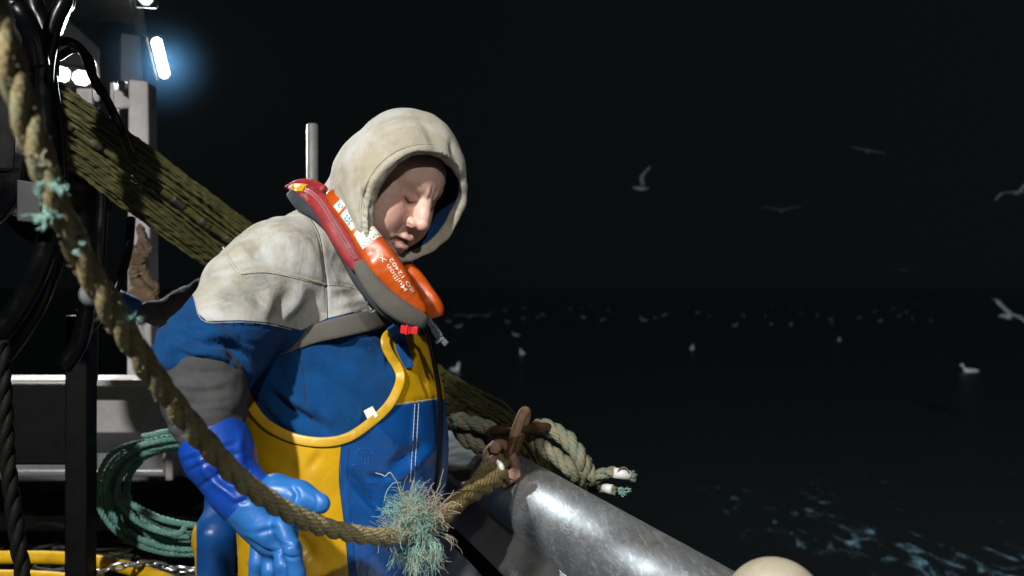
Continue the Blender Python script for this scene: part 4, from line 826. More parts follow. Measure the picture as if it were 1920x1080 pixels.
# eye splice between the big tuft and the shackle
e1 = pxpath([(775, 1003, 1.78), (808, 985, 1.86), (850, 950, 1.97), (888, 915, 2.09), (914, 880, 2.20), (930, 862, 2.27)], 120); e2 = pxpath([(790, 1000, 1.79), (822, 975, 1.87), (862, 938, 1.96), (905, 915, 2.08), (935, 892, 2.19), (942, 868, 2.27)], 120)
mb = rope_geo(e1, .0195, .21, 9, 3, .03); m2 = rope_geo(e2, .0185, .21, 9, 3, .03, 1.)
mb.add(np.concatenate(m2.V), m2.F, np.concatenate(m2.U)); mb.build('eye_splice', M['rope_eye'], rope)
TC = P(778, 985, 1.765)
fray('frayed_tuft', P(772, 985, 1.755), 800, .020, .036, M['fray_teal'], rope, (-.25, -.55, .15), 1.4, .00038, .15, 21)
fray('frayed_tuft', P(782, 965, 1.76), 640, .018, .036, M['fray_tan'], rope, (.05, -.6, .35), 1.4, .00038, .15, 22)
fray('frayed_tuft', P(768, 945, 1.755), 200, .014, .036, M['fray_teal'], rope, (-.15, -.4, .8), .9, .00038, .1, 23)
fray('frayed_tuft', P(785, 1025, 1.76), 480, .016, .046, M['fray_teal'], rope, (.1, -.4, -.8), .9, .00038, .5, 24)
fray('frayed_tuft', P(792, 1035, 1.76), 200, .016, .048, M['fray_tan'], rope, (.15, -.4, -.9), .9, .00038, .5, 25)
fray('frayed_tuft', P(735, 1000, 1.70), 120, .010, .040, M['fray_tan'], rope, (-.8, -.4, .1), .8, .00038, .2, 26)
fray('frayed_tuft', P(800, 960, 1.79), 60, .02, .075, M['fray_pale'], rope, (.6, -.3, .5), .7, .0006, .0, 27)
tube('loose_yarn', pxpath([(704, 887, 1.74), (716, 890, 1.73), (722, 893, 1.73), (731, 886, 1.73), (739, 896, 1.735), (746, 908, 1.74), (752, 930, 1.745)], 40), .0009, M['fray_pale'], rope, 5)
tube('loose_yarn', pxpath([(752, 905, 1.74), (738, 906, 1.73), (726, 920, 1.73), (720, 940, 1.73)], 30), .0007, M['fray_teal'], rope, 5)
# ------------------------------------------------------------------ shackle, links
sh = empty('shackle', tuple(P(945, 880, 2.26)), 'rusty brown bow shackle with a bolt joining the olive rope eye to an iron link', 'shackle')
tube('bow', pxpath([(925, 878, 2.24), (914, 868, 2.245), (914, 852, 2.25), (925, 836, 2.265), (940, 832, 2.28), (952, 842, 2.29), (962, 862, 2.285), (968, 884, 2.27), (958, 900, 2.25), (944, 905, 2.235), (936, 898, 2.225)], 90), np.interp(np.arange(90), [0, 30, 60, 89], [.0125, .0105, .0115, .0135]), M['rust'], sh, 12)
def lug(px, py, Y, r, th_, axis):
    R_ = frame_rot(axis, (.2, -.9, .3)); C_ = P(px, py, Y); a = np.linspace(0, 2 * np.pi, 22, endpoint=False); V = []
    for x, rr_ in ((-th_, r * .85), (-th_ * .8, r), (th_ * .8, r), (th_, r * .85)): V += [C_ + R_ @ np.array([x, rr_ * math.cos(t), rr_ * math.sin(t)]) for t in a]
    F = [(i * 22 + k, i * 22 + (k + 1) % 22, (i + 1) * 22 + (k + 1) % 22, (i + 1) * 22 + k) for i in range(3) for k in range(22)] + [tuple(range(22))[::-1], tuple(66 + k for k in range(22))]; return V, F
ax_ = P(960, 893, 2.235) - P(922, 866, 2.235)
mb = MB(); mb.add(*lug(921, 868, 2.228, .0175, .010, ax_)); mb.add(*lug(958, 893, 2.222, .0190, .010, ax_)); mb.build('lug', M['rust'], sh)
tube('pin', np.array([P(912, 860, 2.225), P(970, 901, 2.222)]), .0085, M['rust'], sh, 14)
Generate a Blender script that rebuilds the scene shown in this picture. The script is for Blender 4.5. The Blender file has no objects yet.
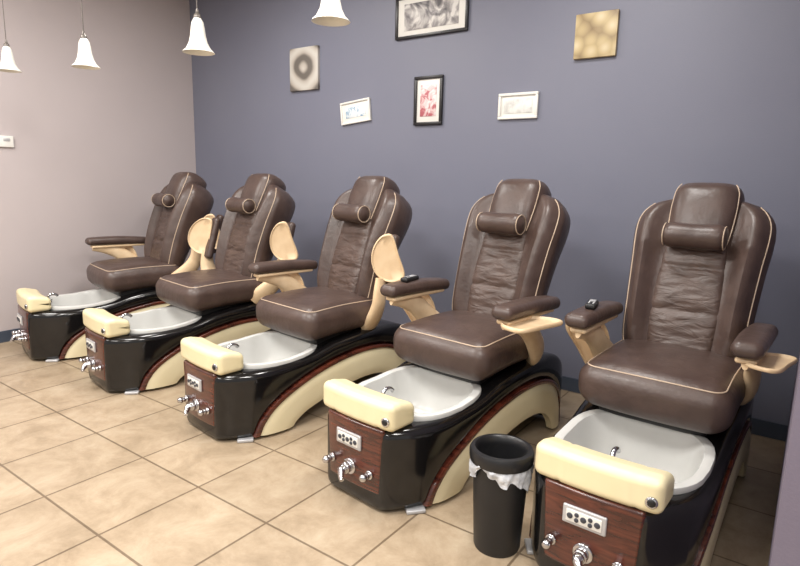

**Short problem**. Show, from the listing above, each line that contains the word "script".

**Result of this task**.
Continue the Blender Python script for this scene: part 4, from line 826. More parts follow. Measure the picture as if it were 1920x1080 pixels.
Generate a Blender script that rebuilds the scene shown in this picture. The script is for Blender 4.5. The Blender file has no objects yet.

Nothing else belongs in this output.